The adage, “Drinking and Driving Don’t Mix”, applies to operators of all vehicles, and especially to motorcycles. The National Highway Traffic Safety Administration (NHTSA) latest report of 2007 notes that alcohol is a greater risk factor for fatal accidents involving motorcycles than for any other type of vehicle. Researchers found that 1 in 3 fatal motorcycle crashes were alcohol related. By comparison, 1 in 4 fatal car crashes are alcohol related. Unfortunately, the recent repeal of the “Helmet Law” in Michigan may lead to an increase in more serious crashes and fatalities over the next few years.

For years, experts wondered whether motorcyclists riding skills could be impaired at levels below legally allowed limits. So the NHTSA set out to assess riders’ performance at varying levels of blood alcohol concentrations. Experts from the administration set up an experiment involving two dozens male participants, with a minimum of five years of riding experience, for a three day test. Riders performed both simple and complex riding tests on a course designed to assess their skills with and without alcohol consumption.

At higher blood level concentrations, .08, impaired driving was, not surprisingly, most evident. However, some impairment was noted for participants at the lower alcohol level of .05, with particularly slower reaction times in hazard avoidance tasks and passing closer to the hazard than was generally considered a safe distance. In negotiating curves, participants in all alcohol conditions, including the lowest level of .02, tended to drive at faster maximum speeds and have greater variability in speed than drivers who consumed no alcohol.
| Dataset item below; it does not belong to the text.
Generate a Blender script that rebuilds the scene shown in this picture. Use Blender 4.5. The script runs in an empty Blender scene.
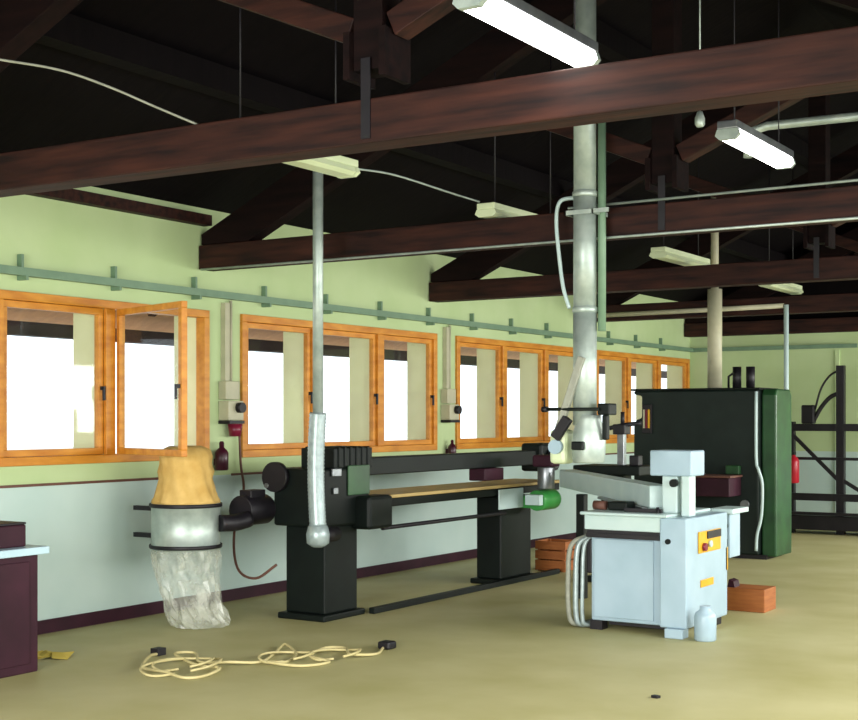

Since this study was conducted with experienced riders, operating their bikes with low to moderate blood level concentrations on a closed course, it is expected that less experienced riders with similar blood alcohol levels,  riding on less familiar highways will show more impairment when negotiating complex or novel tasks.

The results of the study are clear: having a drink or two may cause even the most experienced rider to lose control of his/her bike and crash. The attorneys and staff at the Law Offices of Henry Hanflik encourage motorcyclists to be safe by avoiding alcohol when riding.